- _Goal of the exercise_: Please output exactly the lines of the material from the first through the line containing "from mathutils import Vector, Matrix", and nothing more.

## START

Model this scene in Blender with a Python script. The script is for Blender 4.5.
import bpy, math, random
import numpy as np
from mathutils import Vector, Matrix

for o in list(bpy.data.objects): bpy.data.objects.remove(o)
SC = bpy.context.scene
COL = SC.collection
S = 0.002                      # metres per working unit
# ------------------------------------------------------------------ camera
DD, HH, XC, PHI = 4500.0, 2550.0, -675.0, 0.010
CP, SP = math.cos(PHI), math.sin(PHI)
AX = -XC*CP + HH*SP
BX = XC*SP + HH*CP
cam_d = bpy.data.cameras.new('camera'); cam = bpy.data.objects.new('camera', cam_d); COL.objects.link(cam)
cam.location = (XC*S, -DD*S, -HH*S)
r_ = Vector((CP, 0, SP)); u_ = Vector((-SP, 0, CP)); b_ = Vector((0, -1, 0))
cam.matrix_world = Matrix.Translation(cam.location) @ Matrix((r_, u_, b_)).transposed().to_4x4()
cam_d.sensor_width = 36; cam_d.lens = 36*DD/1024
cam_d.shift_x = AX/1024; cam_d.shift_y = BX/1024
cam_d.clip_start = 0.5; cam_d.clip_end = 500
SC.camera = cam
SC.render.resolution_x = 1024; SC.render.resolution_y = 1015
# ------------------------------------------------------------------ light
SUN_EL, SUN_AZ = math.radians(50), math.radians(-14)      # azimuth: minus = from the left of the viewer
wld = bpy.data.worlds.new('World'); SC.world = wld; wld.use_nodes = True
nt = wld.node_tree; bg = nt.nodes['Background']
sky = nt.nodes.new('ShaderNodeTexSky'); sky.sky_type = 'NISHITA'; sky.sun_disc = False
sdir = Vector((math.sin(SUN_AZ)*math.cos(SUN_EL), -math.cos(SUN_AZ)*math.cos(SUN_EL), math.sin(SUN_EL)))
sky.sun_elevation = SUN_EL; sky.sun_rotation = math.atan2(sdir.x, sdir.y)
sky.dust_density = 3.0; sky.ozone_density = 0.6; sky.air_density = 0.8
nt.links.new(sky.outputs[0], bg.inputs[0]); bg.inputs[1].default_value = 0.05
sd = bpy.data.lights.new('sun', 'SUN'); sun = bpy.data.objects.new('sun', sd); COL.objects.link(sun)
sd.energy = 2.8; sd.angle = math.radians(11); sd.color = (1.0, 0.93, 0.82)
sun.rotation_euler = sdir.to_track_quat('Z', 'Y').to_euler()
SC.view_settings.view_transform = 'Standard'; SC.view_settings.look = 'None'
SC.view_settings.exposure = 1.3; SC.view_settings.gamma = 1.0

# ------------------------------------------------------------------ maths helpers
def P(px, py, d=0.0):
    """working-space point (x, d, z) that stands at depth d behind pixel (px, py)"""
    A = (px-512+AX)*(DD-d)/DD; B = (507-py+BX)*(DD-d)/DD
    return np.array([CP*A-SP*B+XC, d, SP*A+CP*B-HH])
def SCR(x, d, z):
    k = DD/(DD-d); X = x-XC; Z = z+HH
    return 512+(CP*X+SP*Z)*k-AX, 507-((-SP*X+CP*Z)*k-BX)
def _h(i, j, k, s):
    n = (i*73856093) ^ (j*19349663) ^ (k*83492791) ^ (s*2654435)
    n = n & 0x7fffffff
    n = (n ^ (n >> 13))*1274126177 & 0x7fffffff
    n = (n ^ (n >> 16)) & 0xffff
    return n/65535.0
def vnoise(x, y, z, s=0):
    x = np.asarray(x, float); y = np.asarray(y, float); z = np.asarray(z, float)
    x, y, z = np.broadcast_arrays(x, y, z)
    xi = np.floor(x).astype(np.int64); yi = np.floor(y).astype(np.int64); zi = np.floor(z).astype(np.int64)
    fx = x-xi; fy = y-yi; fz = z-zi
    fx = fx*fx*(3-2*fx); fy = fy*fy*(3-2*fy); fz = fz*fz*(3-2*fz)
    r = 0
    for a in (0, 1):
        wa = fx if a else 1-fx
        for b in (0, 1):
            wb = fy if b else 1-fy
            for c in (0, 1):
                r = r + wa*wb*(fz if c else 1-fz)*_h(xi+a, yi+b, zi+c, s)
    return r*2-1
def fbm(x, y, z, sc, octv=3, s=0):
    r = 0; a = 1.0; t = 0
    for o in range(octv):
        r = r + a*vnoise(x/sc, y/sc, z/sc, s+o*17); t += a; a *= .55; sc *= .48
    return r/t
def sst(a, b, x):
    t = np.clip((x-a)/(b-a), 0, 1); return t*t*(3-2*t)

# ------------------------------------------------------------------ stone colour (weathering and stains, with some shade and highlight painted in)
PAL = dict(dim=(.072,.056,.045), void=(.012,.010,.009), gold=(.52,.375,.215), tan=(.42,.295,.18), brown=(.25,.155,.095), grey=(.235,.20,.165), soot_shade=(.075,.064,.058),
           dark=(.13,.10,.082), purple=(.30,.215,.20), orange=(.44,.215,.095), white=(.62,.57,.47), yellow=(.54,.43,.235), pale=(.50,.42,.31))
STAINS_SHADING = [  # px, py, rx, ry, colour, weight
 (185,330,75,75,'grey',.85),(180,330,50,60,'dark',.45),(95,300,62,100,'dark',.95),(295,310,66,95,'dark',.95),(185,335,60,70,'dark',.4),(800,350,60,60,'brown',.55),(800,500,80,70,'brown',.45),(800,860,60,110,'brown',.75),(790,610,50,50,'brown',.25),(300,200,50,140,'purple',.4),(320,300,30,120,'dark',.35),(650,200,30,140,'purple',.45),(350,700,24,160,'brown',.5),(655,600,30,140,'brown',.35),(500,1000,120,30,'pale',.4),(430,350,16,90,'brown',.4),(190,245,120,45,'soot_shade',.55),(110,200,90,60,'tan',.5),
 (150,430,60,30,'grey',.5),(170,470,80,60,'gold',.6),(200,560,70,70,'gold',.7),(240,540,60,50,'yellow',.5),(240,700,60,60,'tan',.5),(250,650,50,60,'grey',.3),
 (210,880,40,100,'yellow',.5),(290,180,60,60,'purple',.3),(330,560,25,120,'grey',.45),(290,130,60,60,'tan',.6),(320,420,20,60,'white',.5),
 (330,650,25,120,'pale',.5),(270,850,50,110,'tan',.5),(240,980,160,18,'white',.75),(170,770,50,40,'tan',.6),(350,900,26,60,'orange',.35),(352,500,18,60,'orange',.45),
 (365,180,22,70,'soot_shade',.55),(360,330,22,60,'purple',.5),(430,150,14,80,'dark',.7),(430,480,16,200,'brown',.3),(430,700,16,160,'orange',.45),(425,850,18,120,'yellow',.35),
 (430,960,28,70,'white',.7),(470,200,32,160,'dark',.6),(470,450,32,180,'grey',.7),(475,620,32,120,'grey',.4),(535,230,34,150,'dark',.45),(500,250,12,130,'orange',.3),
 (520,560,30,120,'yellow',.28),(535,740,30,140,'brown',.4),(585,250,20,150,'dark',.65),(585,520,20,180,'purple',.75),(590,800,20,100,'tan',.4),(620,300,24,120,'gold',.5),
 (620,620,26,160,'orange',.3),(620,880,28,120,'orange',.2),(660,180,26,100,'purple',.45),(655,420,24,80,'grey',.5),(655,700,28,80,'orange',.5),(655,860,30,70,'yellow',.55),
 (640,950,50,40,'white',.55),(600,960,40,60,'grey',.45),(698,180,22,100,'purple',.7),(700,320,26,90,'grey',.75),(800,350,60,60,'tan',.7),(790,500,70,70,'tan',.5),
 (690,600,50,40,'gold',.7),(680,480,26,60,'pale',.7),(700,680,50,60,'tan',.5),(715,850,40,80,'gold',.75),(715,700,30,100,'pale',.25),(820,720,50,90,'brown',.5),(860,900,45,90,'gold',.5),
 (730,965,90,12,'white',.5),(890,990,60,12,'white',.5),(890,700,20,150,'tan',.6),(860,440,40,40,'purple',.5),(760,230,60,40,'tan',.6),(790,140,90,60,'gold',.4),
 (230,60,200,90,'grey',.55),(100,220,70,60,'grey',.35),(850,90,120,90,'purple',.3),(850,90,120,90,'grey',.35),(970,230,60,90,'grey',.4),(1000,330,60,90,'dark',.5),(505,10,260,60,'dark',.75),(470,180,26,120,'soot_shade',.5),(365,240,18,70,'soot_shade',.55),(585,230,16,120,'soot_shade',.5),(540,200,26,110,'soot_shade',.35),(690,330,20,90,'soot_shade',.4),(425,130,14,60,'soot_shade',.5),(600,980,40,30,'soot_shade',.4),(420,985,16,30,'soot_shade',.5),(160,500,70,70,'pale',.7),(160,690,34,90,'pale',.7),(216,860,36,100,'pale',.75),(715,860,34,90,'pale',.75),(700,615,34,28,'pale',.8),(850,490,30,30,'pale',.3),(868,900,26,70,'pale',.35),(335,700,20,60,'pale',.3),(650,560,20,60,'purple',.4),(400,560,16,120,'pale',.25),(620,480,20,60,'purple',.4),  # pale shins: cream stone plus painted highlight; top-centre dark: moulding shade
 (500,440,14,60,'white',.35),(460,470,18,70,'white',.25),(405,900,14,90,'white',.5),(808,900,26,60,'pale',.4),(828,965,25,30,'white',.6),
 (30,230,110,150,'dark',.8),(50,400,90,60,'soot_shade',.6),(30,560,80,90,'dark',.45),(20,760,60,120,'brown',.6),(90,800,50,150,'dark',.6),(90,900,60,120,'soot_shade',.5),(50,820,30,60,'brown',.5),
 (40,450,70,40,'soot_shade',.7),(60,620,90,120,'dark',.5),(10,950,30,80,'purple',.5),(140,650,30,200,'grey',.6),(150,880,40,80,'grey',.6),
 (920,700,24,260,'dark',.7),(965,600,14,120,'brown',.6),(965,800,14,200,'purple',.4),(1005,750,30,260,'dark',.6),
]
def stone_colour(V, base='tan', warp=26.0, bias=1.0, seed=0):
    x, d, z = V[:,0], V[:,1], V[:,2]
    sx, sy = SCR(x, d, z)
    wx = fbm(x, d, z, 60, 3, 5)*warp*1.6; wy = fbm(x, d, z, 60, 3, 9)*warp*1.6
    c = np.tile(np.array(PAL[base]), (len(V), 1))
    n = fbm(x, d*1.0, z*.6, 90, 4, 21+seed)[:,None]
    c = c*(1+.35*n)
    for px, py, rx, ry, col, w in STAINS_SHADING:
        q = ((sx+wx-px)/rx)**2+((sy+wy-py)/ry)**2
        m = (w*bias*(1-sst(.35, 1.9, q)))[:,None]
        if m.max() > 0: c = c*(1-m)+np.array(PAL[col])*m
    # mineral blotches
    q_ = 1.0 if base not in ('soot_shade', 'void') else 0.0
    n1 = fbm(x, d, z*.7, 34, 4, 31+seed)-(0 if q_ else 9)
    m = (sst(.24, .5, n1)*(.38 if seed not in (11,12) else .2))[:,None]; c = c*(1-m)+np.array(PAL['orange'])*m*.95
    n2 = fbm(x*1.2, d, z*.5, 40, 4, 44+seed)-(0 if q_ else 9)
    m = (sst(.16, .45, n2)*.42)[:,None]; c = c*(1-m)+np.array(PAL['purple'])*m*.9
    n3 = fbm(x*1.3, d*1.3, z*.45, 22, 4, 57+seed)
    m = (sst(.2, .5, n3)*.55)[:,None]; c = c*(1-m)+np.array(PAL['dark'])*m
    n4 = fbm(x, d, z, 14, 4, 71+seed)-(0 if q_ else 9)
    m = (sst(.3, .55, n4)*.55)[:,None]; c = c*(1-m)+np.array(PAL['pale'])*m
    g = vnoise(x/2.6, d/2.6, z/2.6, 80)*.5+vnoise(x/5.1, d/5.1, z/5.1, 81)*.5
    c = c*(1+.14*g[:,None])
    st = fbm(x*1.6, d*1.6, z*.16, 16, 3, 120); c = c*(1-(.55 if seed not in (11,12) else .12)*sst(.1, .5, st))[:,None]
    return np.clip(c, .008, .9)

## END

- _Answer in full_:
Model this scene in Blender with a Python script. The script is for Blender 4.5.
import bpy, math, random
import numpy as np
from mathutils import Vector, Matrix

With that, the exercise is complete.